Superiority, Resume, Empathy: Exploring our motives to serve

BY KACIE GROSSMEIER

Service is a cornerstone of our campus community, a component of every campus organization and a really good addition to applications for scholarships and graduate schools.

Here at St. Norbert, we place above-average emphasis on service. Students volunteer for classes through TRIPS (Turning Responsibility Into Power Service) or with the day of service held in the fall. Case in point, service is huge and aptly so.

But if service is a standard component of our community, why is it glorified? The reaction toward completing community service makes it seem like it is some amazing feat not everyone can pull off.

For instance, high schools give out chords at graduation for students who complete a certain amount of hours of community service. Here at St. Norbert, the TRIPS program has nice dinners and recognizes the students for going on their service trips. Honors societies make community service a prerequisite in order to get in.

But service is merely the humane thing to do. If there is a need, a person should be called to fill it. So why is it such a big deal when people do it?

American society does not function in a way that makes service easy. There are ideals of success, education, material possessions and advancement that drive us forward. Meanwhile, serving is done if one has the time and money to do so. Regardless of motive, those who complete service work are noble, but those who don’t are not punished for their lack of community concern.

It isn’t personal; it’s just our society. In a competitive culture, completing service work merely gives people an edge. Since service is considered rewarding and not just routine, it has lost parts of its humane qualities and become superficial.

Zach Werginz ’16, believes, “Service is a societal construct. It has come about due to the ideals and goals of human advancement rather than the enhancement of personal connection.” Indeed, service has become a tool with which to get ahead in society while feeling good about oneself in the process. Yet to those who serve, it may not be so satisfactory.

I just came back from serving for two weeks in St. Lucia with the Good News Project through the TRIPS program. I would like to say that I went out of the kindness of my own heart, but I can’t help but question my own motives. Did I serve because I wanted to help the Lucians, or because it gave me a two-week vacation and will look good when applying to law schools?
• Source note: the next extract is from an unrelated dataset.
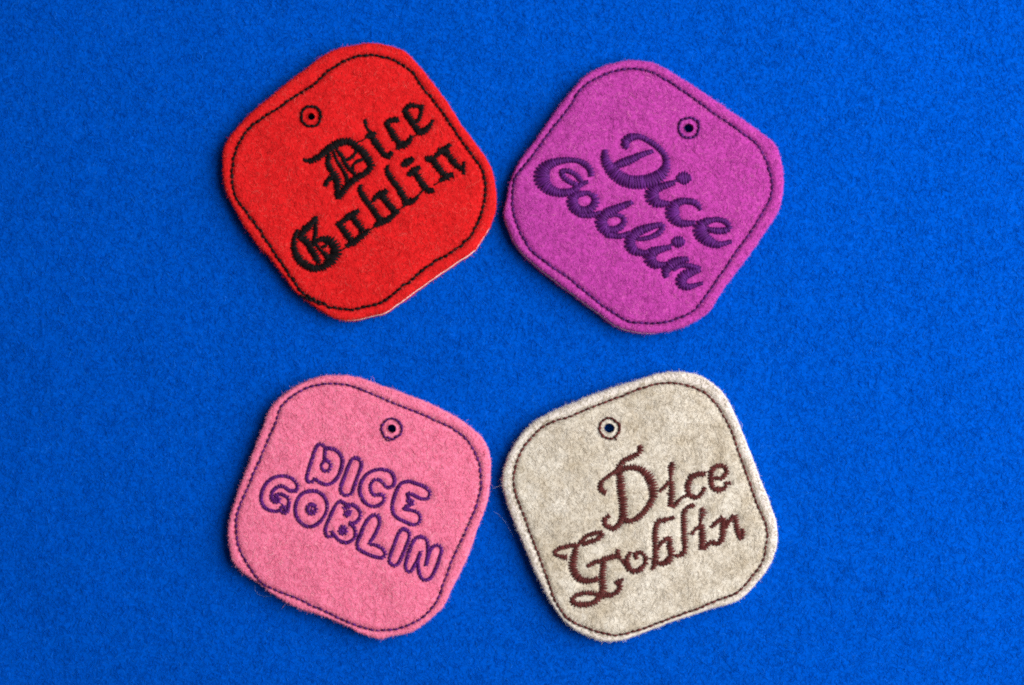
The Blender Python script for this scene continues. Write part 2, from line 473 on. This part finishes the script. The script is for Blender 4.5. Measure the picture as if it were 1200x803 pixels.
    ring = np.stack([hc[0] + ring_r * np.cos(th), hc[1] + ring_r * np.sin(th)], 1) + rng.normal(0, 0.25, (14, 2))
    threads_object('hole_stitching', [running(ring, to_local, zf, True, 5.2, style['bw'] * 1.0, 0.8, 0.35)] + [running(pts(q), to_local, zf, False, 4.0, 0.75, 1.2, 0.3) for q in style.get('tails', [])], root, mats['border'], kind='stuff')
    for ch, ss, lab in LET:
        parts = []
        for a, closed in ss:
            if letter_w: parts.append(cord(a, to_local, zf, letter_w, closed))
            elif a[:, 2].max() < 2.6: parts.append(running(a[:, :2], to_local, zf, False, 5.0, 0.8, 0.9, 0.2))
            else: parts.append(satin(a, to_local, zf, style['sp'], style['rag'], style['h'], rad=style['rad']))
        threads_object('letter', parts, root, mats['letter'], label=lab)
    # ---- fuzz on the top, thicker towards the cut edge
    n = style.get('fuzz', 46000)
    G = np.stack([rng.uniform(P[:, 0].min(), P[:, 0].max(), n * 2), rng.uniform(P[:, 1].min(), P[:, 1].max(), n * 2)], 1)
    G = G[inside(G, P)]
    keep = (lett(G) > 1.2) & (seg_dist(G, ST) > 2.4) & (np.abs(np.hypot(*(G - hc).T) - ring_r) > 2.2) & (np.hypot(*(G - hc).T) > hole_r + 1.0)
    G = G[keep][:n]; k = len(G); dl = lett(G); near = np.minimum(np.minimum(np.minimum(dl, seg_dist(G, ST)), np.abs(np.hypot(*(G - hc).T) - ring_r)), np.minimum(np.hypot(*(G - hc).T) - hole_r, seg_dist(G, P)))
    ln = np.minimum(rng.gamma(3, 0.00028, k) + 0.0002, (near + 0.5) * S * 1.1)
    o1 = fibres('felt_fibres', to_local(G), top(G) + rng.uniform(-0.00007, 0.00006, k), rng.uniform(0, 2*math.pi, k), ln,
           rng.uniform(0.00002, 0.000042, k), root, mats['fibre'], curl=0.6, lift=rng.normal(0.0, 0.08, k))
    # ---- fuzz along the cut edge of both layers
    ne = 26000; i = rng.integers(0, len(P), ne); back = rng.random(ne) < 0.4
    Q = np.where(back[:, None], Pb[i], P[i]) + rng.uniform(-1, 1, (ne, 1)) * (P[(i + 1) % len(P)] - P[i])
    zt = top(P)[i]; t = rng.random(ne) ** 0.8
    zz = np.where(back, Z_BACK + (Z_MID - Z_BACK) * t, Z_SHEET + (zt - Z_SHEET) * t)
    ang = np.arctan2(-N[i, 1], N[i, 0]) + rng.normal(0, 1.1, ne)
    fl = rng.gamma(2.2, 0.00010, ne) + 0.00008
    long = rng.random(ne) < 0.003; fl[long] *= 3.0
    fibres('edge_fibres', to_local(Q - N[i] * 0.6), zz, ang, fl, rng.uniform(0.000014, 0.000028, ne), root, mats['edge_fibre'], curl=0.5, lift=rng.normal(0.0, 0.45, ne))
    # a few long loose fibres lying on the top
    nl = 40; G = np.stack([rng.uniform(P[:, 0].min(), P[:, 0].max(), 400), rng.uniform(P[:, 1].min(), P[:, 1].max(), 400)], 1)
    G = G[inside(G, ST)][:nl]; k = len(G)
    fibres('loose_fibres', to_local(G), top(G) + 0.00022, rng.uniform(0, 6.28, k), rng.uniform(0.002, 0.005, k), np.full(k, 0.000016), root, mats['loose'], curl=0.5, pts=7, lift=np.zeros(k))
    return root

m_white, t_, b_ = nt('stabiliser_white')
b_.inputs['Base Color'].default_value = (0.82, 0.80, 0.80, 1); b_.inputs['Roughness'].default_value = 0.8

def pts(s): 
    a = np.array([float(q) for q in s.split()]); return a.reshape(-1, 2)

# ---------- red tag
RED_OUT = pts('260.6 210 259.8 190 260.6 175.5 266 163 277.5 148 292 133 320 109 347 87.6 360 78 377 65.4 396 56 420 51.2 439 49.5 456 52.7 475 60 490 75 504.7 93 523.7 118 542.8 148 561.8 173.4 574.5 192.4 579.5 210 582 231 581 248 575.6 264 568 276.7 556.5 293.6 530 311.6 504.7 328.6 479 347.6 451.8 366.7 436 371 420 374.7 404.5 376 387.6 372 375 364.5 362 356 348.4 345.5 341 337 328 319 313.5 301 303 290.4 286 267 273.3 244 263.5 224')
RED_ST = pts('272 210 273.2 188 276.5 175.5 285 158.6 299.7 143.7 326 126.8 345 113 365.4 100.3 385.5 83.4 402.4 71.8 420 65.8 439 65 454 68 469.8 74.5 483.5 85.5 498 105.6 513 124.7 532 152 549 176.6 561.8 192.4 567 205 569 218 568 231 564 250 555.5 270 547 282 526 297 506.8 308.4 483.5 326.4 462 343.4 443 356 420 361.4 408.8 362.9 389.7 360.7 375 354 355.9 344.4 341 325.4 320 293.6 298.7 262 277.5 233.3')
RED_L = [
 ('D', (350, 140), '50 380 25 100 392 40 150 378 55 220 330 65 290 275 80 360 230 85 430 208 70 490 215 65 550 255 70 610 320 75 655 380 80 682 430 65 665 475 60 610 515 60 550 545 65 500 590 60 450 635 60 410 690 60 378 735 60|285 330 45 278 390 50 285 450 60 330 510 75 355 570 80 370 630 68 370 690 60 368 745 50|325 540 50 275 570 42 248 625 35|330 310 25 355 380 27 400 450 32 440 520 37 455 585 42|360 290 27 400 340 32 440 410 36 480 470 40 530 515 35|540 300 24 510 345 25 470 375 25 435 375 22|600 378 24 545 398 25 515 430 25 515 465 22', 'letter D in black blackletter satin stitch'),
 ('i', (420, 100), '60 325 32 68 370 21 85 410 21 115 450 22|80 490 30 120 465 70 162 448 34|112 460 60 150 520 65 195 590 65 240 650 60 295 680 42|290 680 48 312 628 40|0 541 10 50 515 10 90 485 10', None),
 ('c', (420, 100), '258 372 40 290 330 45 340 330 52 378 325 45|260 350 40 300 420 65 350 500 65 402 560 70|370 585 50 440 560 60 485 515 45 502 480 32', None),
 ('e', (420, 100), '440 230 40 490 185 40 540 195 38 605 205 38|430 235 45 470 300 65 520 370 70 575 440 70|603 190 32 592 250 38 572 310 34 550 350 28|560 450 50 620 432 62 665 390 48 697 330 25|350 600 9 400 590 9|525 478 9 570 460 9', None),
 ('G', (330, 220), '148 395 28 122 470 42 115 560 58 140 640 75 200 710 85 280 755 75 360 752 65 430 720 80 490 655 105 508 585 105 475 515 90 400 482 55 340 500 48 300 532 40|175 480 50 220 490 75 270 560 75 310 630 70 350 708 50|172 480 48 215 400 72 260 355 62 300 320 55 325 275 32|322 290 32 318 360 38 318 430 38 305 515 42|330 545 25 380 600 35 440 660 55|385 560 21 435 528 24', None),
 ('o', (330, 220), '518 350 32 580 310 48 630 270 62 670 250 60 722 212 35|545 350 52 600 420 60 655 495 62|655 262 66 705 325 65 765 405 62|615 550 40 680 512 66 740 468 60 822 402 36|550 605 9 610 560 9', None),
 ('b', (400, 190), '182 218 24 175 270 52 220 340 63 270 410 63 320 480 63 365 552 70|318 600 45 370 565 66 430 548 60 500 492 42 535 462 36|300 370 22 325 330 45 370 305 70 428 268 36|380 305 66 430 380 64 475 435 64 522 462 45|262 640 9 315 605 9', None),
 ('l', (400, 190), '436 35 24 430 90 52 490 180 58 550 270 58 600 350 63 625 390 58|585 395 42 650 378 60 690 352 42 722 325 21|530 460 9 600 405 9|720 330 9 775 255 9', None),
 ('i', (455, 150), '130 352 34 180 325 84 234 286 42|190 448 40 238 405 72 296 365 40|240 400 63 290 480 65 340 560 63 390 590 58 428 585 45|270 645 9 325 590 9', None),
 ('n', (455, 150), '358 290 50 410 290 66 460 360 64 510 420 64 565 462 66|488 492 34 545 462 56 608 438 46|430 285 32 475 235 45|478 215 50 530 208 76 578 152 34|535 212 72 580 270 64 630 340 64 690 385 50|715 322 28 708 370 38 708 432 28|430 545 9 500 495 9', None),
]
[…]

While in St. Lucia, the service was completed sporadically. One of the houses we built had stairs for a resident permanently on crutches and the few hours spent playing with kids at an established daycare was more self-serving than any help for the toddlers. Yet some volunteers expressed how what they were doing was a gift to the world.

I in no way intend to bash the TRIPS program or the Good News Project. I really did have a wonderful time with amazing people who have a great presence on the island. I learned a lot about the needs that must be fulfilled and the Lucians were very receptive of our visits. Still, I can’t help but wonder if the service we provided was more of a show than actual help.

Service work is good, no matter if done to fulfill community service hours on parole, complete club requirements or satisfy one’s belief that it’s the right thing to do. It is our society that makes it more of a rewarding experience than a humbling act.

We cannot change society’s treatment of service, but we can change the way we as individuals approach it. Just some food for thought.